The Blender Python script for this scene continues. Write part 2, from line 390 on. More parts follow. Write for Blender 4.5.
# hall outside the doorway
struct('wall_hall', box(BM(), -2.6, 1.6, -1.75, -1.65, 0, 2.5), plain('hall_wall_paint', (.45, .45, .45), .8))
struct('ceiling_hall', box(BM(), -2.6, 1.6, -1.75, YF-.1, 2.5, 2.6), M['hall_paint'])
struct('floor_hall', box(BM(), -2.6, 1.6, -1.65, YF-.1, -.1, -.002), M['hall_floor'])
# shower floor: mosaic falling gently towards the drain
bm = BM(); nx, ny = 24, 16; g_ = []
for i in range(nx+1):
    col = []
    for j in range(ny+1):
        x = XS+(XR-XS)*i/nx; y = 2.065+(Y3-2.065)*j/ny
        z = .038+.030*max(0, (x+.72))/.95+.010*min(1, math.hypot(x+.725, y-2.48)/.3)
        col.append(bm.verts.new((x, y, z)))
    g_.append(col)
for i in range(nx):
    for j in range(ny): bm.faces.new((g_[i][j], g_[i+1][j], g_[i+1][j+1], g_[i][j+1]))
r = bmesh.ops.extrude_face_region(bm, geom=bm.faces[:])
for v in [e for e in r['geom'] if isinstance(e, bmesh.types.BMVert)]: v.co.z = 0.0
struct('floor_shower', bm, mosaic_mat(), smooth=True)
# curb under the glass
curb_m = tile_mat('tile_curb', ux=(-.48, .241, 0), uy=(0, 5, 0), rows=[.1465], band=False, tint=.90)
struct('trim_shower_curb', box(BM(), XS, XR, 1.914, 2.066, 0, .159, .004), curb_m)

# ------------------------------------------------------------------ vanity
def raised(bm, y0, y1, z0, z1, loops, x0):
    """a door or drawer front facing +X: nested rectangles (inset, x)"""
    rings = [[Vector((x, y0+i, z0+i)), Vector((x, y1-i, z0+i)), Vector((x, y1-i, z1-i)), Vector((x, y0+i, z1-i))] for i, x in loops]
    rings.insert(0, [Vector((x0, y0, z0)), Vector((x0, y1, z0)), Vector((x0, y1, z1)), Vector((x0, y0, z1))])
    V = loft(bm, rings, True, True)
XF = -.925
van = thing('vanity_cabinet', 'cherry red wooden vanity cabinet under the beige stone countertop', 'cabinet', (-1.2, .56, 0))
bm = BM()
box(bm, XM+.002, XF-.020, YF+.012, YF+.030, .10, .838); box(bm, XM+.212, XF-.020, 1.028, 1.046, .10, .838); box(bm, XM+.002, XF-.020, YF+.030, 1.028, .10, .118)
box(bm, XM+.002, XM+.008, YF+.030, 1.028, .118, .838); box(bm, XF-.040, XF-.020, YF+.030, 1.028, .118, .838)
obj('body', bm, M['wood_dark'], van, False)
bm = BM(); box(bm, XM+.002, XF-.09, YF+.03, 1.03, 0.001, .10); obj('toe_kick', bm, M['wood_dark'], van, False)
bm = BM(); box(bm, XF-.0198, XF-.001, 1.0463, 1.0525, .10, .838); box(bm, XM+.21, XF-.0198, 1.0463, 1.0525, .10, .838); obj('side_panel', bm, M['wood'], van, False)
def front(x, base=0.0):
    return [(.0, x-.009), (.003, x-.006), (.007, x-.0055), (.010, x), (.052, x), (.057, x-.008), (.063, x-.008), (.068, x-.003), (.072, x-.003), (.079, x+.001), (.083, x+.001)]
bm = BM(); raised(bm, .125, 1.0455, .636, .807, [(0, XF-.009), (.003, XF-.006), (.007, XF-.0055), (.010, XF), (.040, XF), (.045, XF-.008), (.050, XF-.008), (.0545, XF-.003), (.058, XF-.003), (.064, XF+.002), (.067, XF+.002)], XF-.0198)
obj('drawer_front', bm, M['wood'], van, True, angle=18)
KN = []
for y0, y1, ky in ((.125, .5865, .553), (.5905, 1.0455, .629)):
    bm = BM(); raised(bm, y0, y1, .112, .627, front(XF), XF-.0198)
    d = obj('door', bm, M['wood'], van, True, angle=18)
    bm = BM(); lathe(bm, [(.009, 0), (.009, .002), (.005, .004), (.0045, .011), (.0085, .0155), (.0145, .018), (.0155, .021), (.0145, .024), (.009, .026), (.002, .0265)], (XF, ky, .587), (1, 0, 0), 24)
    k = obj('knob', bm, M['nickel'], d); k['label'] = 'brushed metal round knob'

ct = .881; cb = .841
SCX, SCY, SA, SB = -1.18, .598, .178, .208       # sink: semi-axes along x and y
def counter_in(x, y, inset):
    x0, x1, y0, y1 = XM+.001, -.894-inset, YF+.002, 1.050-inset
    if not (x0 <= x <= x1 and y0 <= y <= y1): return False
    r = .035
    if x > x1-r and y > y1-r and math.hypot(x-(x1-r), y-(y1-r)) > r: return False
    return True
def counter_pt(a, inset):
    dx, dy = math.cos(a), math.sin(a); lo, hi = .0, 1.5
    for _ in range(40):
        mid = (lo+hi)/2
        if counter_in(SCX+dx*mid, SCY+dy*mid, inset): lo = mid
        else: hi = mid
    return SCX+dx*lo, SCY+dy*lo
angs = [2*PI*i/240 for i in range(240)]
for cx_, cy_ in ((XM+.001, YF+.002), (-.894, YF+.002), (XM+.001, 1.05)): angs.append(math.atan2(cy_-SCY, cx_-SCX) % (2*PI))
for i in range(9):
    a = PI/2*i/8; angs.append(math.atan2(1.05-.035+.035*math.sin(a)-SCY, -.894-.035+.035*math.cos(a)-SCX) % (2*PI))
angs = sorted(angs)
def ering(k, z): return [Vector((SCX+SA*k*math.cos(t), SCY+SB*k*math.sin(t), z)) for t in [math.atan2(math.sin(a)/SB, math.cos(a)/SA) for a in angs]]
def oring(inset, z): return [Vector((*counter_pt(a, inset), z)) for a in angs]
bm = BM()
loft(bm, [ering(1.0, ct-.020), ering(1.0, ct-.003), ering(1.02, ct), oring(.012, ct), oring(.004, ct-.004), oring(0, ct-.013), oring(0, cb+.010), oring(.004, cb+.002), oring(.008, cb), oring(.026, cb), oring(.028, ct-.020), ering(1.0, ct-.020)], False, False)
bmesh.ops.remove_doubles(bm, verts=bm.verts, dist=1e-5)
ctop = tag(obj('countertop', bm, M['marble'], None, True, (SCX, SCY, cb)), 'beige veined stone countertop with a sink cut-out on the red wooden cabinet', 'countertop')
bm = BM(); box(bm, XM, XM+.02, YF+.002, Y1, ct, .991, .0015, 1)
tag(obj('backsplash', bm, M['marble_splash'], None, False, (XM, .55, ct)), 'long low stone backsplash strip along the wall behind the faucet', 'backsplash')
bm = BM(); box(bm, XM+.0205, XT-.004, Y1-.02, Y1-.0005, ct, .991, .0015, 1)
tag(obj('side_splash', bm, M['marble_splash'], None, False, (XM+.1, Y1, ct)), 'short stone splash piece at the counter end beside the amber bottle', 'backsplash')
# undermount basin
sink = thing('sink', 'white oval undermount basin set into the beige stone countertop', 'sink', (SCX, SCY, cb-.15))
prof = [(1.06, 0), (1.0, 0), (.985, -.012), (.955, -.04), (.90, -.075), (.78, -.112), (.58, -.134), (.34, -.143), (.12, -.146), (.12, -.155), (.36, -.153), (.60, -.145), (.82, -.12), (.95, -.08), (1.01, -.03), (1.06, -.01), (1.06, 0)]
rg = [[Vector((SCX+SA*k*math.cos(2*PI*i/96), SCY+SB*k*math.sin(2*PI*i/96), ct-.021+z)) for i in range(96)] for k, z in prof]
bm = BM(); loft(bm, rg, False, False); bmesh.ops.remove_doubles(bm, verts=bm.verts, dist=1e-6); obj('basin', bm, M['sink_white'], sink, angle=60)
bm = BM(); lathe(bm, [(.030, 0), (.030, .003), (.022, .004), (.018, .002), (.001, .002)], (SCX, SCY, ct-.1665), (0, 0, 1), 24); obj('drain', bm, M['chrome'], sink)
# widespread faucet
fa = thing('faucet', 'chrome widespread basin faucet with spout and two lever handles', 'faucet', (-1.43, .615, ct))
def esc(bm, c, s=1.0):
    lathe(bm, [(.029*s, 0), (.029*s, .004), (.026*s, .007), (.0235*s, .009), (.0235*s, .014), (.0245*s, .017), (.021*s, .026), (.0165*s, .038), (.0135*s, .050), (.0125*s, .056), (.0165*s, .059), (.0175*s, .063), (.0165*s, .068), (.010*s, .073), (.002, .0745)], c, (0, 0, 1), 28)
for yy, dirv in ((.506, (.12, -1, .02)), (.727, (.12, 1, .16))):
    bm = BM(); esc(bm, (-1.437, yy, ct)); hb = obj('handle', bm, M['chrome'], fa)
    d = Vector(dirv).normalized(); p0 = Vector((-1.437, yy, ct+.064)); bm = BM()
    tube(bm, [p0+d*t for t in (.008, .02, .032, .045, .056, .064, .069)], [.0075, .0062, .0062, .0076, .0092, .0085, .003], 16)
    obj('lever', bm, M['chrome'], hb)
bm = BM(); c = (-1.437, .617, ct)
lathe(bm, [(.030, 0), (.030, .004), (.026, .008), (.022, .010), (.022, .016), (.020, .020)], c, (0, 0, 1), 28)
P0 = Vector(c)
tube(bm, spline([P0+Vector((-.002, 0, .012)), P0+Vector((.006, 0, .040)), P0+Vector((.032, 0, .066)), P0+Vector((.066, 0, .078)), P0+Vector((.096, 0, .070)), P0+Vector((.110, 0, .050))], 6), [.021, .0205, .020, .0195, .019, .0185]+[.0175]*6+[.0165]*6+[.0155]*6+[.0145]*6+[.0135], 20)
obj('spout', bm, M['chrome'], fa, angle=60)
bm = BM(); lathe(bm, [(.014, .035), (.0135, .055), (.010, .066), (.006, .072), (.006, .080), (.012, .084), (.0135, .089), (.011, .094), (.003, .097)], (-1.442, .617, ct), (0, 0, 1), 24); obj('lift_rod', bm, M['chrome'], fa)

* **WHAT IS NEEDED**
From the first line of the data above to the line holding "0, .159, .004), curb_m)", reproduce each line exactly; emit no other lines.

* **ANSWER TO THIS PROBLEM**
The Blender Python script for this scene continues. Write part 2, from line 390 on. More parts follow. Write for Blender 4.5.
# hall outside the doorway
struct('wall_hall', box(BM(), -2.6, 1.6, -1.75, -1.65, 0, 2.5), plain('hall_wall_paint', (.45, .45, .45), .8))
struct('ceiling_hall', box(BM(), -2.6, 1.6, -1.75, YF-.1, 2.5, 2.6), M['hall_paint'])
struct('floor_hall', box(BM(), -2.6, 1.6, -1.65, YF-.1, -.1, -.002), M['hall_floor'])
# shower floor: mosaic falling gently towards the drain
bm = BM(); nx, ny = 24, 16; g_ = []
for i in range(nx+1):
    col = []
    for j in range(ny+1):
        x = XS+(XR-XS)*i/nx; y = 2.065+(Y3-2.065)*j/ny
        z = .038+.030*max(0, (x+.72))/.95+.010*min(1, math.hypot(x+.725, y-2.48)/.3)
        col.append(bm.verts.new((x, y, z)))
    g_.append(col)
for i in range(nx):
    for j in range(ny): bm.faces.new((g_[i][j], g_[i+1][j], g_[i+1][j+1], g_[i][j+1]))
r = bmesh.ops.extrude_face_region(bm, geom=bm.faces[:])
for v in [e for e in r['geom'] if isinstance(e, bmesh.types.BMVert)]: v.co.z = 0.0
struct('floor_shower', bm, mosaic_mat(), smooth=True)
# curb under the glass
curb_m = tile_mat('tile_curb', ux=(-.48, .241, 0), uy=(0, 5, 0), rows=[.1465], band=False, tint=.90)
struct('trim_shower_curb', box(BM(), XS, XR, 1.914, 2.066, 0, .159, .004), curb_m)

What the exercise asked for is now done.